Many people think that when a computer generates code, there is no point to put it under version control. In a nutshell: If you generate the code once with a tool that you’re confident with, there is no point to put under version control. If you need to tweak a lot, version control will make your life so much easier.
Decision tree:
- Do you need to tweak the options the code generator until everything works? If so, then yes.
- How confident are you with using the code generator? If not very, then yes.
- Is the code generator mature? Then not.
Some background: Let’s compare a home-grown code generator which is still evolving with, say, the Java Compiler (which generates byte code). The latter is developed by experienced people, tested by big companies and used by thousands of people every day. If there is a problem, it was already fixed. The output is stable, well understood and on the low end of the “surprise” scale. It has only a few options that you can tweak and most of them, you’ll never even need to know about. No need to put that under version control.
The home grown thing is much more messy. New, big features are added all the time. Stuff that worked yesterday breaks today. No one has time for writing proper tests. In this kind of situation, you will often need to compare today’s output with a “known good state”. There is a dozen of roughly understood config options for many things that might make sense if you were insane. Putting the generated code under version control in this situation is a must have since it will make your life easier.

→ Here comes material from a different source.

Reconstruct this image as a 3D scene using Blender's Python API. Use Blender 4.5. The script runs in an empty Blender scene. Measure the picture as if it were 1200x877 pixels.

The next level is that the code generator itself is mature bit it offers a ton of config options. Hypothetically, you will know the correct ones to use before you use the generator for the first and only time. Stop laughing. In practice, your understanding of config options will evolve. As you encounter bugs and solutions, you will need to know what else a config change breaks. Make your life easy and use version control: Config change, regenerate, look at diff, try again.
In a similar fashion, learning to use the code generator in an efficient and useful way will take time. You will make mistakes and learn from them. That won’t stop a co-worker from making the same mistakes or other ones. Everyone in the team has to learn to use the tool. Version control will prevent from one person breaking things for others.
How
Write a parameterized unit test which generates the code in a temporary folder. In the end, each file should be a single test which compares the freshly generated version with the one in the source tree.
Add one test at the end which checks that the list of files in both folders is the same (to catch newly generated files and files which have to be deleted).
Add a command line option which overwrites the source files with the ones created by the test. That way, you can both catch unexpected changes in your CI builds and efficiently update thousands of files when you want.
The logic in the test should be:
expected = content freshly generated file
actual = content of the file in the source tree
or just the file name if the file doesn't exist (makes it
easier to find the file when the test itself is broken).
if expected != actual, then
if (overwrite) then copy expected to actual
assert expected == actual
Use a version of the assert that shows a diff in your IDE. That way, you can open the file in your IDE and use copy&paste out of the diff window to fix small changes to get a feeling how they work.
Or you can edit the sources until they look the way they should and then tweak config options until the tests confirm that the code generator now produces the exact desired result.
Bonus: You can tweak the generated code in your unit test. It’s as simple as applying patches in the “read content of the freshly generated file” step. One way you can use this is to fix all the IDE warnings in the generated code to get a clean workplace. But you can also patch any bugs that the code generator guys don’t want to fix.
Workaround
If you don’t want to put all generated code under version control, you can create a spike project to explore all the important features. In this spike, you create an example for every feature you need and put the output under version control. That way, you don’t have to put millions of lines under version control.
The drawback is that you need a team of disciplined individuals who stick to the plan. In most teams, this kind of discipline is shot in the back by the daily business. If you find yourself in a mess after a few weeks: Put everything under version control. It’s a bit of wasted disk space. Say, $10. If you have talk about it with the team for more than five minutes, that’s already more expensive.